Seven Years
Superstition has it that breaking a mirror brings you seven years of bad luck. What if this were really true?
If the superstition is true then it would create certain difficulties. What if two people both broke mirrors, and then played each other in an important contest of some kind? Let’s say, for example, that they were both top-level chess masters and were going head to head in a world competition. How could they both have bad luck at the same time? Would a stalemate count as bad luck, or would only losing the game be bad enough to qualify? If the latter, then we have a problem, because they can’t both lose. The only real solution to this would be for some external event to finish the game prematurely. The best way, therefore, to look for evidence that this superstition is a real phenomenon, is to be on the lookout for international chess matches being hit by meteorites or struck by lightning and exploding, killing the players. Good luck with that.
Anyway, let’s go further with this. Let’s assume that the superstition does hold. I’m not going to speculate on how we’d know this, but perhaps several international sporting finals have been wiped out by rocks from space, and you’re beginning to get a tad suspicious.
In that case, how many possible explanations could there be for the phenomenon itself? Let’s look at some.
1. Quantum Multiverse
Assume there’s some unknown mechanism that makes the bad luck happen by ensuring that you experience only Everett Branches that are bad for you for the next seven years.
One way to achieve this would be that the other versions of you who would have ended up in positive branches are all destroyed. Because people’s experiences are all separate in the multiverse, everyone else would usually find themselves in a branch in which you were dead. And therefore, from the point of view of other people, anyone who broke a mirror would die fairly soon afterwards. Which would be a bit of a giveaway.

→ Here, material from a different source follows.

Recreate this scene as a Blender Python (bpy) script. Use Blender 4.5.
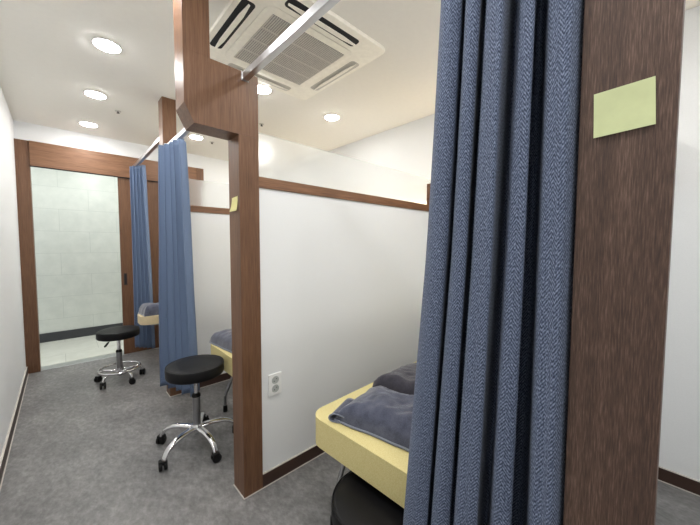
import bpy, bmesh, math, random
from mathutils import Vector, Matrix, noise

for o in list(bpy.data.objects):
    bpy.data.objects.remove(o)
SC = bpy.context.scene
COL = SC.collection
random.seed(7)

# ------------------------------------------------------------------ camera
EYE = Vector((0.0, 0.0, 1.25))
YAW, PITCH, ROLL, FPX = 0.7539, -0.0532, 0.0025, 308.06
F = Vector((math.sin(YAW)*math.cos(PITCH), math.cos(YAW)*math.cos(PITCH), math.sin(PITCH)))
R = Vector((math.cos(YAW), -math.sin(YAW), 0))
U = R.cross(F)
R2 = R*math.cos(ROLL) + U*math.sin(ROLL)
U2 = U*math.cos(ROLL) - R*math.sin(ROLL)
cam_data = bpy.data.cameras.new('camera')
cam = bpy.data.objects.new('camera', cam_data)
COL.objects.link(cam)
cam.matrix_world = Matrix(((R2.x, U2.x, -F.x, EYE.x), (R2.y, U2.y, -F.y, EYE.y), (R2.z, U2.z, -F.z, EYE.z), (0, 0, 0, 1)))
cam_data.sensor_width = 36.0
cam_data.sensor_fit = 'HORIZONTAL'
cam_data.lens = FPX/700*36.0
cam_data.clip_start = 0.02
SC.camera = cam

# ------------------------------------------------------------------ world, exposure
world = bpy.data.worlds.new('world')
SC.world = world
world.use_nodes = True
world.node_tree.nodes['Background'].inputs[0].default_value = (0.9, 0.95, 1.0, 1)
world.node_tree.nodes['Background'].inputs[1].default_value = 0.3
SC.view_settings.view_transform = 'Standard'
SC.view_settings.look = 'None'
SC.view_settings.gamma = 1.0
SC.view_settings.use_curve_mapping = False
SC.view_settings.exposure = 1.0
LAMP_CORRIDOR = 70.0      # emission strength of the corridor downlights
LAMP_BAY = 66.0           # emission strength of the downlights over the beds
LAMP_LOBBY = 95.0         # the lamps in the room behind the sliding door
LED_STRIP = 2.9           # the warm strip on the ledge of the back wall

# ------------------------------------------------------------------ measured plan (metres)
XL, XP, W1, D1, H = -0.283, 0.621, 0.0995, 0.124, 2.4242
Y0, Y1, Y2, YD = 0.0, 1.419, 2.829, 4.295     # near, middle and inner post fronts; sliding door wall
Y0 = 0.008
XBL, XBU = 2.31, 2.458                        # back wall below / above the ledge
ZR0, ZR1, ZG = 1.537, 1.591, 1.822            # rail bottom, rail top, glass top


# ------------------------------------------------------------------ node helpers
def srgb(r, g, b):
    def c(v):
        v /= 255.0
        return v/12.92 if v <= 0.04045 else ((v+0.055)/1.055)**2.4
    return (c(r), c(g), c(b), 1.0)


class NT:
    def __init__(self, name):
        self.m = bpy.data.materials.new(name)
        self.m.use_nodes = True
        self.t = self.m.node_tree
        self.t.nodes.clear()
        self.out = self.n('ShaderNodeOutputMaterial')

    def n(self, kind, **kw):
        nd = self.t.nodes.new(kind)
        for k, v in kw.items():
            if k.startswith('i_'):
                key = k[2:]
                nd.inputs[int(key) if key.isdigit() else key.replace('_', ' ')].default_value = v
            else:
                setattr(nd, k, v)
        return nd

    def l(self, a, ai, b, bi):
        self.t.links.new(a.outputs[ai], b.inputs[bi])

    def bsdf(self, color, rough=0.5, metallic=0.0, spec=0.5):
        b = self.n('ShaderNodeBsdfPrincipled')
        b.inputs['Base Color'].default_value = color
        b.inputs['Roughness'].default_value = rough
        b.inputs['Metallic'].default_value = metallic
        b.inputs['Specular IOR Level'].default_value = spec
        self.l(b, 0, self.out, 0)
        return b

    def coords(self, scale=(1, 1, 1), kind='Object', rot=(0, 0, 0)):
        tc = self.n('ShaderNodeTexCoord')
        mp = self.n('ShaderNodeMapping')
        mp.inputs['Scale'].default_value = scale
        mp.inputs['Rotation'].default_value = rot
        self.l(tc, kind, mp, 0)
        return mp

    def noise(self, mp, scale, detail=4, rough=0.55):
        x = self.n('ShaderNodeTexNoise')
        x.inputs['Scale'].default_value = scale
        x.inputs['Detail'].default_value = detail
        x.inputs['Roughness'].default_value = rough
        self.l(mp, 0, x, 'Vector')
        return x

    def ramp(self, src, out, stops):
        r = self.n('ShaderNodeValToRGB')
        while len(r.color_ramp.elements) < len(stops):
            r.color_ramp.elements.new(0.5)
        for e, (p, c) in zip(r.color_ramp.elements, stops):
            e.position = p
            e.color = c
        self.l(src, out, r, 0)
        return r

    def bump(self, src, out, b, strength=0.2, dist=0.002):
        bp = self.n('ShaderNodeBump')
        bp.inputs['Strength'].default_value = strength
        bp.inputs['Distance'].default_value = dist
        self.l(src, out, bp, 'Height')
        self.l(bp, 0, b, 'Normal')
        return bp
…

On the other hand, perhaps those other versions of you are not destroyed: perhaps they’re all p-zombies. Therefore anyone you know who has ever broken a mirror and subsequently had any amount of good luck, however small, must be a p-zombie – and you can kill them without feeling guilty. Do not, however, expect the courts to accept your justifications.
2. Actual Magic
If the superstition operates through something outside of physics (which I’m calling magic), then we don’t have much of a chance to discover how it works. This is why magic is boring. Next item, please.
3. Simulation
If the universe is a simulation, then some interesting possibilities are opened up by the idea that the mirror superstition works. I’ll leave aside the rather intriguing question of why it has been programmed into the system, and talk about how it might operate. If you were writing such a simulation, how would you implement the superstition?
First of all, you need some code that identifies a mirror. Before the evolution of life forms capable of making mirrors, this would be dormant code, of course. If the simulation began after the discovery of mirrors, then you’d need to pre-identify all the mirrors in the physical space, and also set things up so that every time somebody made one, it was added to the list of mirrors. If the simulation began before the discovery of mirrors, things would be a little trickier. The earliest mirrors would have been very crude, and not very similar to their modern counterparts, so you’d need a threshold definition of when something becomes a mirror. Does a polished metal surface count? Probably not. What about a piece of glass with a black cloth behind it, and a candle above? Better have some solid code to identify the threshold, or you’ll stumble at the first hurdle.
Once you have your list of mirrors in the universe, what about the breakage? What counts as “breaking”? If you take a small chip off one corner, does that count? If so, how small a chip? Just knocking the glass with a jacket button could remove some molecules. Is that breakage? If not, where’s the line?
We could test for this in real life, by distributing a number of mirrors to test subjects and asking them all to break them to exact and precisely controlled degrees, then monitoring their luck for seven years. Of course, if they’re p-zombies who are simply having normal luck but aren’t experiencing it (see item 1), then the experiment will fail because we’ve no way of knowing.
4. Conspiracy
Another possibility is that there’s a secret society of shadowy people whose job is to seek out mirror-breakers and make their lives hell for seven years. I’m not sure I’d want that sort of job myself, but I’ve no doubt there are some who might enjoy it. Next time you break a mirror, take a good look around. If there’s movement at your window, perhaps a mirror breakage spy has rushed off to report you and add you to the list.
Of course, the obvious conclusion to all this silliness is simply that the superstition is utter nonsense.
But then, I would say that, wouldn’t I? Perhaps I’m part of the conspiracy.